• [SUPPLIED DATA]:
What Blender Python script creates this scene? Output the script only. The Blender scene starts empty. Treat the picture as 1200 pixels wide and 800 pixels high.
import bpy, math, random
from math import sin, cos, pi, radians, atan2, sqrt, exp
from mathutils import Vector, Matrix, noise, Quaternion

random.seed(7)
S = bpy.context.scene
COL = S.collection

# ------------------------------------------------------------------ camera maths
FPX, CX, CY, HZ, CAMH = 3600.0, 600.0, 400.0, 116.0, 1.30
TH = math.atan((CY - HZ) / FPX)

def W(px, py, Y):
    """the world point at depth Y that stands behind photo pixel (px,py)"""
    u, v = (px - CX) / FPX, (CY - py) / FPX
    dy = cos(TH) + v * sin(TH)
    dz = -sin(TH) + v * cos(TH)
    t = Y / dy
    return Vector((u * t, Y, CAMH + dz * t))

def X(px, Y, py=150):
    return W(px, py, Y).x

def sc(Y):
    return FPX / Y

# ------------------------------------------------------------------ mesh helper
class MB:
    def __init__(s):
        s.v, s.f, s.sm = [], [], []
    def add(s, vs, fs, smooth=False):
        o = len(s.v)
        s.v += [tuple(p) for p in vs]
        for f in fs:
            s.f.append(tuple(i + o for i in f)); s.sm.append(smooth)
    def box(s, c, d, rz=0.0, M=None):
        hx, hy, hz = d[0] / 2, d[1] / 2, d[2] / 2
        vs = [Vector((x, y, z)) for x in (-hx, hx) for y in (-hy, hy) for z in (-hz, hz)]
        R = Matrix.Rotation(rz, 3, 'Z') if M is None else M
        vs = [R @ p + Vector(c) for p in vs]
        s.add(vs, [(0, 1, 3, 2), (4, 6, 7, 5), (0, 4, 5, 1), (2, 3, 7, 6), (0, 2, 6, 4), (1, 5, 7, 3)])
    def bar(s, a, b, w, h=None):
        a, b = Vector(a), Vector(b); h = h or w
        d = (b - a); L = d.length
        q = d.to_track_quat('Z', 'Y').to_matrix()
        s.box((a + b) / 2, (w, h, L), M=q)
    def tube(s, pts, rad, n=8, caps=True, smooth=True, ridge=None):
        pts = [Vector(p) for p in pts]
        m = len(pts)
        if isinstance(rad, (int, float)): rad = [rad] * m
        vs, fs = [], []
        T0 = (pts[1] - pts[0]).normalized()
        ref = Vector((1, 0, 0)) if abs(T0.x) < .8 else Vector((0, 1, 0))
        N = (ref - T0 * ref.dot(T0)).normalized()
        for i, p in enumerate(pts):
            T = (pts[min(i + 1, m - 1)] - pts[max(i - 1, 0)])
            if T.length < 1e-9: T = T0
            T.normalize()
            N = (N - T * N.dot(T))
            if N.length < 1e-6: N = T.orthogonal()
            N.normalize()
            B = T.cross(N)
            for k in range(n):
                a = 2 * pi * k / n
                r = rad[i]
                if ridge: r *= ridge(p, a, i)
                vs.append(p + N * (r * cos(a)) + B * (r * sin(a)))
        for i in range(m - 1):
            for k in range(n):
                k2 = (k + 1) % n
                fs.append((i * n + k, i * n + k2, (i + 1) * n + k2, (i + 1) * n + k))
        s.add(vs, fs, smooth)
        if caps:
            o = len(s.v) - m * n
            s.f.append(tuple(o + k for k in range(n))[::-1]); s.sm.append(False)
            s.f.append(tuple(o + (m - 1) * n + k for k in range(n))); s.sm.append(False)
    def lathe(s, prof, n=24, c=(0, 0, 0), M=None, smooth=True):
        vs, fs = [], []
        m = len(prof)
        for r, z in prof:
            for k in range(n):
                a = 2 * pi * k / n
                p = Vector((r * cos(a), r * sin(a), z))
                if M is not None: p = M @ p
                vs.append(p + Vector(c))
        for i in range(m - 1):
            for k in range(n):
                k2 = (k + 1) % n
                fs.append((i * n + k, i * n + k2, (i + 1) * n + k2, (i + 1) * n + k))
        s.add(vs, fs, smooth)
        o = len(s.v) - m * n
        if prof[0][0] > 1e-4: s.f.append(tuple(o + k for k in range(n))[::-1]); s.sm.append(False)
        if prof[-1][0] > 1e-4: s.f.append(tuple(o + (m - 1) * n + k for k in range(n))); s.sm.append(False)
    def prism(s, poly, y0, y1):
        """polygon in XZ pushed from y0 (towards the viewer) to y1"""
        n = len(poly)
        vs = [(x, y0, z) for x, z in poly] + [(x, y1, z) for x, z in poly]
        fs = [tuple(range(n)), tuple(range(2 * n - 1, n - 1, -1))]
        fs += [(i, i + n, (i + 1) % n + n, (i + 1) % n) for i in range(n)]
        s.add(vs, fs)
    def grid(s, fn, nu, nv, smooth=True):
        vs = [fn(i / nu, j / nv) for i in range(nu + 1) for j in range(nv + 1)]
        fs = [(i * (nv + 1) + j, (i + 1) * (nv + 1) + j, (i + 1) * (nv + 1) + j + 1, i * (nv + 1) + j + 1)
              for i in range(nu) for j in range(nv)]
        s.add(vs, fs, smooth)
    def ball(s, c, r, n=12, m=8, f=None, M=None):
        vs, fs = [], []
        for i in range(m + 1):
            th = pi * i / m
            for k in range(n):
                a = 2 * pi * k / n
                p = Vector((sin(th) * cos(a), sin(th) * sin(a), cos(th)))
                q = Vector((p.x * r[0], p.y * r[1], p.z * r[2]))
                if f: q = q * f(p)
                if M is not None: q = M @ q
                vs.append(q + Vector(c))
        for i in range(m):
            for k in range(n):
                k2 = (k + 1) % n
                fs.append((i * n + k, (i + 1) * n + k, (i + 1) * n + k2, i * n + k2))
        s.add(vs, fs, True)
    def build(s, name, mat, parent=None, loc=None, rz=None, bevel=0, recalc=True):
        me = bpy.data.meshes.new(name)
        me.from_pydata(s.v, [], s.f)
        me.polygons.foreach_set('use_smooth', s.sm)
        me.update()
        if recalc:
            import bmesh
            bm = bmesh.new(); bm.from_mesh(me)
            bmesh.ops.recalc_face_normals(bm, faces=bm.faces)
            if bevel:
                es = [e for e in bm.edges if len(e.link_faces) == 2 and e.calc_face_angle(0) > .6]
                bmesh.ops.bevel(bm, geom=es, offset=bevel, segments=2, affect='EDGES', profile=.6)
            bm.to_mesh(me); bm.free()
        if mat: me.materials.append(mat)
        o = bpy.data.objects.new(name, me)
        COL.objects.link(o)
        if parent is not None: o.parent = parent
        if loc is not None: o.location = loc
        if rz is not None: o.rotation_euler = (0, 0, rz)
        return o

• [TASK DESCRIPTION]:
Output all of the data again, exactly.

• [WRITTEN SOLUTION]:
What Blender Python script creates this scene? Output the script only. The Blender scene starts empty. Treat the picture as 1200 pixels wide and 800 pixels high.
import bpy, math, random
from math import sin, cos, pi, radians, atan2, sqrt, exp
from mathutils import Vector, Matrix, noise, Quaternion

random.seed(7)
S = bpy.context.scene
COL = S.collection

# ------------------------------------------------------------------ camera maths
FPX, CX, CY, HZ, CAMH = 3600.0, 600.0, 400.0, 116.0, 1.30
TH = math.atan((CY - HZ) / FPX)

def W(px, py, Y):
    """the world point at depth Y that stands behind photo pixel (px,py)"""
    u, v = (px - CX) / FPX, (CY - py) / FPX
    dy = cos(TH) + v * sin(TH)
    dz = -sin(TH) + v * cos(TH)
    t = Y / dy
    return Vector((u * t, Y, CAMH + dz * t))

def X(px, Y, py=150):
    return W(px, py, Y).x

def sc(Y):
    return FPX / Y

# ------------------------------------------------------------------ mesh helper
class MB:
    def __init__(s):
        s.v, s.f, s.sm = [], [], []
    def add(s, vs, fs, smooth=False):
        o = len(s.v)
        s.v += [tuple(p) for p in vs]
        for f in fs:
            s.f.append(tuple(i + o for i in f)); s.sm.append(smooth)
    def box(s, c, d, rz=0.0, M=None):
        hx, hy, hz = d[0] / 2, d[1] / 2, d[2] / 2
        vs = [Vector((x, y, z)) for x in (-hx, hx) for y in (-hy, hy) for z in (-hz, hz)]
        R = Matrix.Rotation(rz, 3, 'Z') if M is None else M
        vs = [R @ p + Vector(c) for p in vs]
        s.add(vs, [(0, 1, 3, 2), (4, 6, 7, 5), (0, 4, 5, 1), (2, 3, 7, 6), (0, 2, 6, 4), (1, 5, 7, 3)])
    def bar(s, a, b, w, h=None):
        a, b = Vector(a), Vector(b); h = h or w
        d = (b - a); L = d.length
        q = d.to_track_quat('Z', 'Y').to_matrix()
        s.box((a + b) / 2, (w, h, L), M=q)
    def tube(s, pts, rad, n=8, caps=True, smooth=True, ridge=None):
        pts = [Vector(p) for p in pts]
        m = len(pts)
        if isinstance(rad, (int, float)): rad = [rad] * m
        vs, fs = [], []
        T0 = (pts[1] - pts[0]).normalized()
        ref = Vector((1, 0, 0)) if abs(T0.x) < .8 else Vector((0, 1, 0))
        N = (ref - T0 * ref.dot(T0)).normalized()
        for i, p in enumerate(pts):
            T = (pts[min(i + 1, m - 1)] - pts[max(i - 1, 0)])
            if T.length < 1e-9: T = T0
            T.normalize()
            N = (N - T * N.dot(T))
            if N.length < 1e-6: N = T.orthogonal()
            N.normalize()
            B = T.cross(N)
            for k in range(n):
                a = 2 * pi * k / n
                r = rad[i]
                if ridge: r *= ridge(p, a, i)
                vs.append(p + N * (r * cos(a)) + B * (r * sin(a)))
        for i in range(m - 1):
            for k in range(n):
                k2 = (k + 1) % n
                fs.append((i * n + k, i * n + k2, (i + 1) * n + k2, (i + 1) * n + k))
        s.add(vs, fs, smooth)
        if caps:
            o = len(s.v) - m * n
            s.f.append(tuple(o + k for k in range(n))[::-1]); s.sm.append(False)
            s.f.append(tuple(o + (m - 1) * n + k for k in range(n))); s.sm.append(False)
    def lathe(s, prof, n=24, c=(0, 0, 0), M=None, smooth=True):
        vs, fs = [], []
        m = len(prof)
        for r, z in prof:
            for k in range(n):
                a = 2 * pi * k / n
                p = Vector((r * cos(a), r * sin(a), z))
                if M is not None: p = M @ p
                vs.append(p + Vector(c))
        for i in range(m - 1):
            for k in range(n):
                k2 = (k + 1) % n
                fs.append((i * n + k, i * n + k2, (i + 1) * n + k2, (i + 1) * n + k))
        s.add(vs, fs, smooth)
        o = len(s.v) - m * n
        if prof[0][0] > 1e-4: s.f.append(tuple(o + k for k in range(n))[::-1]); s.sm.append(False)
        if prof[-1][0] > 1e-4: s.f.append(tuple(o + (m - 1) * n + k for k in range(n))); s.sm.append(False)
    def prism(s, poly, y0, y1):
        """polygon in XZ pushed from y0 (towards the viewer) to y1"""
        n = len(poly)
        vs = [(x, y0, z) for x, z in poly] + [(x, y1, z) for x, z in poly]
        fs = [tuple(range(n)), tuple(range(2 * n - 1, n - 1, -1))]
        fs += [(i, i + n, (i + 1) % n + n, (i + 1) % n) for i in range(n)]
        s.add(vs, fs)
    def grid(s, fn, nu, nv, smooth=True):
        vs = [fn(i / nu, j / nv) for i in range(nu + 1) for j in range(nv + 1)]
        fs = [(i * (nv + 1) + j, (i + 1) * (nv + 1) + j, (i + 1) * (nv + 1) + j + 1, i * (nv + 1) + j + 1)
              for i in range(nu) for j in range(nv)]
        s.add(vs, fs, smooth)
    def ball(s, c, r, n=12, m=8, f=None, M=None):
        vs, fs = [], []
        for i in range(m + 1):
            th = pi * i / m
            for k in range(n):
                a = 2 * pi * k / n
                p = Vector((sin(th) * cos(a), sin(th) * sin(a), cos(th)))
                q = Vector((p.x * r[0], p.y * r[1], p.z * r[2]))
                if f: q = q * f(p)
                if M is not None: q = M @ q
                vs.append(q + Vector(c))
        for i in range(m):
            for k in range(n):
                k2 = (k + 1) % n
                fs.append((i * n + k, (i + 1) * n + k, (i + 1) * n + k2, i * n + k2))
        s.add(vs, fs, True)
    def build(s, name, mat, parent=None, loc=None, rz=None, bevel=0, recalc=True):
        me = bpy.data.meshes.new(name)
        me.from_pydata(s.v, [], s.f)
        me.polygons.foreach_set('use_smooth', s.sm)
        me.update()
        if recalc:
            import bmesh
            bm = bmesh.new(); bm.from_mesh(me)
            bmesh.ops.recalc_face_normals(bm, faces=bm.faces)
            if bevel:
                es = [e for e in bm.edges if len(e.link_faces) == 2 and e.calc_face_angle(0) > .6]
                bmesh.ops.bevel(bm, geom=es, offset=bevel, segments=2, affect='EDGES', profile=.6)
            bm.to_mesh(me); bm.free()
        if mat: me.materials.append(mat)
        o = bpy.data.objects.new(name, me)
        COL.objects.link(o)
        if parent is not None: o.parent = parent
        if loc is not None: o.location = loc
        if rz is not None: o.rotation_euler = (0, 0, rz)
        return o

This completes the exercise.